## begin RECORDS FOR THE TASK

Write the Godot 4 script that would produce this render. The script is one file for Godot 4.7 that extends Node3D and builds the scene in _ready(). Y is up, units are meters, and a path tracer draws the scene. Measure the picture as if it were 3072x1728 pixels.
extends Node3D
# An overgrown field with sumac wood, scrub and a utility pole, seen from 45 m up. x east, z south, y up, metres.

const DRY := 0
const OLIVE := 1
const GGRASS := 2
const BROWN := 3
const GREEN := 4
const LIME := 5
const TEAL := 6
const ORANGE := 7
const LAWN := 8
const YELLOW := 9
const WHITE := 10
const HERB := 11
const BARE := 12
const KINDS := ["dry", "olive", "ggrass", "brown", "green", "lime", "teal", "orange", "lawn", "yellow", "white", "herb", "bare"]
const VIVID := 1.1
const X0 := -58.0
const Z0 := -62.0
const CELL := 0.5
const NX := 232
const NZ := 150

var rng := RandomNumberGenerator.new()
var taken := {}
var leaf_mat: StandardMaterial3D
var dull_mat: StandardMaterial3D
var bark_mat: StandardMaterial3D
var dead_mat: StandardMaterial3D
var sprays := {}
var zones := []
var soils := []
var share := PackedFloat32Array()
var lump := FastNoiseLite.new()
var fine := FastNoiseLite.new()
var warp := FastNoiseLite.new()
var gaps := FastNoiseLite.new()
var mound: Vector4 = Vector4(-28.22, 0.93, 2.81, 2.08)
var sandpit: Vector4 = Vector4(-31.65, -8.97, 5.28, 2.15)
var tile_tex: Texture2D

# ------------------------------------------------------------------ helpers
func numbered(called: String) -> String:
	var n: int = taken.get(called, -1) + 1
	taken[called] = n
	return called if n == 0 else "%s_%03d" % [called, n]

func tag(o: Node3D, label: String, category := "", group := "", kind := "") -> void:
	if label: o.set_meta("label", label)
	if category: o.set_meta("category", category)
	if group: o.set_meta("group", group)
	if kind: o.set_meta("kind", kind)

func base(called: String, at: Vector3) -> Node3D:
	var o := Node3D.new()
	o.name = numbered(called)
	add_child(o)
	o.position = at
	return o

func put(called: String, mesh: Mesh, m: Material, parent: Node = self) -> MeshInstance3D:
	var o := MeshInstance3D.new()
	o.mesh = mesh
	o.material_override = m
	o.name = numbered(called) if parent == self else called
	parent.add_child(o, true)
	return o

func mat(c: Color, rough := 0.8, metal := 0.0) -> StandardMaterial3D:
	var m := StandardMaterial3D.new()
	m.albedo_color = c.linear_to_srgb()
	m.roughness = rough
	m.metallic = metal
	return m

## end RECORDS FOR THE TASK
## begin RECORDS FOR THE TASK

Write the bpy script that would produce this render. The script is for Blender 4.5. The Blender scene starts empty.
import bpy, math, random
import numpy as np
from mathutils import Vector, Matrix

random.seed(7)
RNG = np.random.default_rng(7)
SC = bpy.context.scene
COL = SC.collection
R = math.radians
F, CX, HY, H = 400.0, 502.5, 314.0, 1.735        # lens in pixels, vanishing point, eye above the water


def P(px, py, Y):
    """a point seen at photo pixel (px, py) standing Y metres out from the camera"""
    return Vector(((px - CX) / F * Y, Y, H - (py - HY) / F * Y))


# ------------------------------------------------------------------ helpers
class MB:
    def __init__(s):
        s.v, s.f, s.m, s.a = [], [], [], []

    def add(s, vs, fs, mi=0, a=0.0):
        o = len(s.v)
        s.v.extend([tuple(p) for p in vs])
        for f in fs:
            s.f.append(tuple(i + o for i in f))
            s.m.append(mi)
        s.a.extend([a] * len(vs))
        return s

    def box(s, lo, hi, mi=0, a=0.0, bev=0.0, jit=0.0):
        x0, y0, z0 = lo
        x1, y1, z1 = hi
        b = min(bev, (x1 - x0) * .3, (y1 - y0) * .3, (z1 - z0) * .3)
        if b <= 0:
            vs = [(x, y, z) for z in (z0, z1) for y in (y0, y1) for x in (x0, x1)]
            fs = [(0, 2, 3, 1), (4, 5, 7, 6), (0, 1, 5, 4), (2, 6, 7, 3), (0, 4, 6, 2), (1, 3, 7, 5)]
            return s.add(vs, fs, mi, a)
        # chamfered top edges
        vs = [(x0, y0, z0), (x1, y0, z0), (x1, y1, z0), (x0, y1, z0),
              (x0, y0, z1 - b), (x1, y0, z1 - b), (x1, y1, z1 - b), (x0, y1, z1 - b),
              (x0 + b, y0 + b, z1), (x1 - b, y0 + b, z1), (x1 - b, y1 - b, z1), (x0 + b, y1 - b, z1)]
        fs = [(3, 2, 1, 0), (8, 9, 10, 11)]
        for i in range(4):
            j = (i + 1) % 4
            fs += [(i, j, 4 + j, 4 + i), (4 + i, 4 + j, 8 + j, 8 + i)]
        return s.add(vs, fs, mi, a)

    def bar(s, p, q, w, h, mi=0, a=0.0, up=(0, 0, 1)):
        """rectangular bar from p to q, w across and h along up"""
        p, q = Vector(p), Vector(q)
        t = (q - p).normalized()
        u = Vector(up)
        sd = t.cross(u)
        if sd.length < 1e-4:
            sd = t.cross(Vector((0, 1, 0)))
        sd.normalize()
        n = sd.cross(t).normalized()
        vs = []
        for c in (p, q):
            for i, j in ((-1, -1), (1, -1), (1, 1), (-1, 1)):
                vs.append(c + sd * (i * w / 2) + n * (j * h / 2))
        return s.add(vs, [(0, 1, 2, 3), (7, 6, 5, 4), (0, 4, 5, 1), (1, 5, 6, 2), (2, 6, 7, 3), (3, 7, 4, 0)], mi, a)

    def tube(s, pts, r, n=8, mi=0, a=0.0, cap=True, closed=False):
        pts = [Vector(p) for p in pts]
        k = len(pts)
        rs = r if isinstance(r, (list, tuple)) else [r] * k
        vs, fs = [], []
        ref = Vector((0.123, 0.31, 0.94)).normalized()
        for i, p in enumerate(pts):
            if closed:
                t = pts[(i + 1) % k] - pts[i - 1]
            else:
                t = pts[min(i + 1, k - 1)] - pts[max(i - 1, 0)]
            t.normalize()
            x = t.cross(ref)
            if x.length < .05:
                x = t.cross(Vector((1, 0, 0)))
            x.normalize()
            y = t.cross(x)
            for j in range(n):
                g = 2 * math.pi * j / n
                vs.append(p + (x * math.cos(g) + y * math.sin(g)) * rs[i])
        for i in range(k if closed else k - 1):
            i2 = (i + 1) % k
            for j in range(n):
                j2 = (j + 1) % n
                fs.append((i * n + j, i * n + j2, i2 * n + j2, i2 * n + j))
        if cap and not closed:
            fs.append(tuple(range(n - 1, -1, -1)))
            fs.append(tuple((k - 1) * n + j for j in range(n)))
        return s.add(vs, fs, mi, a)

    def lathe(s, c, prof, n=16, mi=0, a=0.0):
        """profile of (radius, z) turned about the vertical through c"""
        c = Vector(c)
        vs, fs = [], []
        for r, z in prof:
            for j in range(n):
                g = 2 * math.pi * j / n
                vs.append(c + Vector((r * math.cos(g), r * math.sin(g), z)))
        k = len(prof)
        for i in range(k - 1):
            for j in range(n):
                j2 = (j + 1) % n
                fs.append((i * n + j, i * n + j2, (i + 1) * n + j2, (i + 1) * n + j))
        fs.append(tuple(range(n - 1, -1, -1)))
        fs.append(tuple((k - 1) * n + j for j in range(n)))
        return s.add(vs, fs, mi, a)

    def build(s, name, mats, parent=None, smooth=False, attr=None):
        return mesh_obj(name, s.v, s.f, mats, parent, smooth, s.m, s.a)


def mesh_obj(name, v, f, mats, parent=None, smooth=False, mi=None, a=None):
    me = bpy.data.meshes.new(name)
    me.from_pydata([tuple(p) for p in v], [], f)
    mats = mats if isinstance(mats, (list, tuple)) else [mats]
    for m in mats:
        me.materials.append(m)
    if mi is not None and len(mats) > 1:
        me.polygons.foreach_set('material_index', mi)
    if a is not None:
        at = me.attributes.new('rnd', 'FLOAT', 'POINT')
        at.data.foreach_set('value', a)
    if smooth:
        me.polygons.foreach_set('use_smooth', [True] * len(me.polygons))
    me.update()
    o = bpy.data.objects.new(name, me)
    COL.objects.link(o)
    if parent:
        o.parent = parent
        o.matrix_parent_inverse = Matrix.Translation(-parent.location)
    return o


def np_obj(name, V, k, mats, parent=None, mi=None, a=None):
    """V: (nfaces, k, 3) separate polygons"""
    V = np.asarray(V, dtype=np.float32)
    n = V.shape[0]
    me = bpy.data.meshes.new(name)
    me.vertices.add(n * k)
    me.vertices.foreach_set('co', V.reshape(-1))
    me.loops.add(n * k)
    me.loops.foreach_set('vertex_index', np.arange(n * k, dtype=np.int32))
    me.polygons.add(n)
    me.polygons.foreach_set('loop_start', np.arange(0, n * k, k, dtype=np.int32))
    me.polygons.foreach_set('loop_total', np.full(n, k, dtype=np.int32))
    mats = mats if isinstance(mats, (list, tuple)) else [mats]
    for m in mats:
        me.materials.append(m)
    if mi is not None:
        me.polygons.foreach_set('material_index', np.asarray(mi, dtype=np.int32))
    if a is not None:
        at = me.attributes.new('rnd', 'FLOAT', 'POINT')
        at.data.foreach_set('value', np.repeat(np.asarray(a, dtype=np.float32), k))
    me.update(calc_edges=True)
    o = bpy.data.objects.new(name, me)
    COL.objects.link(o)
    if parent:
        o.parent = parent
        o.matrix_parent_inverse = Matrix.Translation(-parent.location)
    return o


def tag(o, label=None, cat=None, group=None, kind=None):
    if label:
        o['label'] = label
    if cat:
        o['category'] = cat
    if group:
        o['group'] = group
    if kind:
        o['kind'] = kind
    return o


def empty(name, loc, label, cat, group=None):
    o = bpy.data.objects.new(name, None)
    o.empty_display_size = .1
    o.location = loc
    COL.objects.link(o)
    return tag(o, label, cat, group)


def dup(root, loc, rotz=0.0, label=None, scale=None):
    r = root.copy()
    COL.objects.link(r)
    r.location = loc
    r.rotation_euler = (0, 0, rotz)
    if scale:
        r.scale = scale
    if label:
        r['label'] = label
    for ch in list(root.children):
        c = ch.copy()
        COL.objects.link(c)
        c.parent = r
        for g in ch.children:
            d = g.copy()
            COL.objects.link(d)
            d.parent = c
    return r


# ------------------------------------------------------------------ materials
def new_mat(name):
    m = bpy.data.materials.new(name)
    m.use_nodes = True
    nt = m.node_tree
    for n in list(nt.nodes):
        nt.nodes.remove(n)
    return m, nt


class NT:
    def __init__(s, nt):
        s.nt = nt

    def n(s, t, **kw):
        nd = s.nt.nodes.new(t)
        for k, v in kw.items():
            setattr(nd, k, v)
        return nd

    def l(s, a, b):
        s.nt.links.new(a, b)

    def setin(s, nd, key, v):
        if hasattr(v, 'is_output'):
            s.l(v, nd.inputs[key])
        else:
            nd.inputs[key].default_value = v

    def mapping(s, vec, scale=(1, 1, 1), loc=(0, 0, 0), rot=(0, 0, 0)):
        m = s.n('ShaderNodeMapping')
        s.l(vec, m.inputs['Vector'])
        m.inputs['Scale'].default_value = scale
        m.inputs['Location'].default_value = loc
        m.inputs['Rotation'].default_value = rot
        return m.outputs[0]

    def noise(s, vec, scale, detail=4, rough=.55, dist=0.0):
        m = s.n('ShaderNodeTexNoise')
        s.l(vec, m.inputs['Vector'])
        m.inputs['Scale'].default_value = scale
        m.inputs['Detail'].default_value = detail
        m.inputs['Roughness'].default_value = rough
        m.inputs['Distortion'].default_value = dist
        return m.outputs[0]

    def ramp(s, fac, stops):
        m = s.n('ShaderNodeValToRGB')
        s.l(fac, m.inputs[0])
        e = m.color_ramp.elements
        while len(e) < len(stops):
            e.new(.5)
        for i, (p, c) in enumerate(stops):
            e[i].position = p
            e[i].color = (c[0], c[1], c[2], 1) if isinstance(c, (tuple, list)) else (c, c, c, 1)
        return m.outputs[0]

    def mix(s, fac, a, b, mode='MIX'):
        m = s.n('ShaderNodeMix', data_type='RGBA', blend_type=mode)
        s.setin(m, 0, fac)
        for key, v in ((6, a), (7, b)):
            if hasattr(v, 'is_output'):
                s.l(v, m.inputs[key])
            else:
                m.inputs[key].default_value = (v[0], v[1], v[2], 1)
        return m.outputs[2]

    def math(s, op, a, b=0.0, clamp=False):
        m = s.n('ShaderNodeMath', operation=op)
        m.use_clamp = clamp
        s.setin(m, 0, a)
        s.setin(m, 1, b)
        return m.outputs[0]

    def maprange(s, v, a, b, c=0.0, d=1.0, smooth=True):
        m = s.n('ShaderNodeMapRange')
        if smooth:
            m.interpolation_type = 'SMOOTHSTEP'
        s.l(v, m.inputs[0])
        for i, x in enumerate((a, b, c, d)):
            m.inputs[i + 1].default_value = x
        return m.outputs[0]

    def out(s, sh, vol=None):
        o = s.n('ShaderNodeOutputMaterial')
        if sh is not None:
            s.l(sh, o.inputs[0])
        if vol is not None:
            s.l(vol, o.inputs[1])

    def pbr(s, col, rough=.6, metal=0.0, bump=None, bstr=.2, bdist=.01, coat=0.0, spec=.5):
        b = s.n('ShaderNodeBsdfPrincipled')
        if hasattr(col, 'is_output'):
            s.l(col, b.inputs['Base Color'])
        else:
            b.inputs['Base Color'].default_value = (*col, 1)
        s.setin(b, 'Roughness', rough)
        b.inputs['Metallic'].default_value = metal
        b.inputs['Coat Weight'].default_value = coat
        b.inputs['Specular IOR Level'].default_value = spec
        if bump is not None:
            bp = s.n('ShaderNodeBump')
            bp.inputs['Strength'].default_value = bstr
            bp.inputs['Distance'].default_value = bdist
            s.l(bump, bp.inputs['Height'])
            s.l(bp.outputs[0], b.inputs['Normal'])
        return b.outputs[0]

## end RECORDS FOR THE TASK

**SHORT TASK**
Where a line holds "that", copy it out.

**THE ANSWER**
Write the Godot 4 script that would produce this render. The script is one file for Godot 4.7 that extends Node3D and builds the scene in _ready(). Y is up, units are meters, and a path tracer draws the scene. Measure the picture as if it were 3072x1728 pixels.
Write the bpy script that would produce this render. The script is for Blender 4.5. The Blender scene starts empty.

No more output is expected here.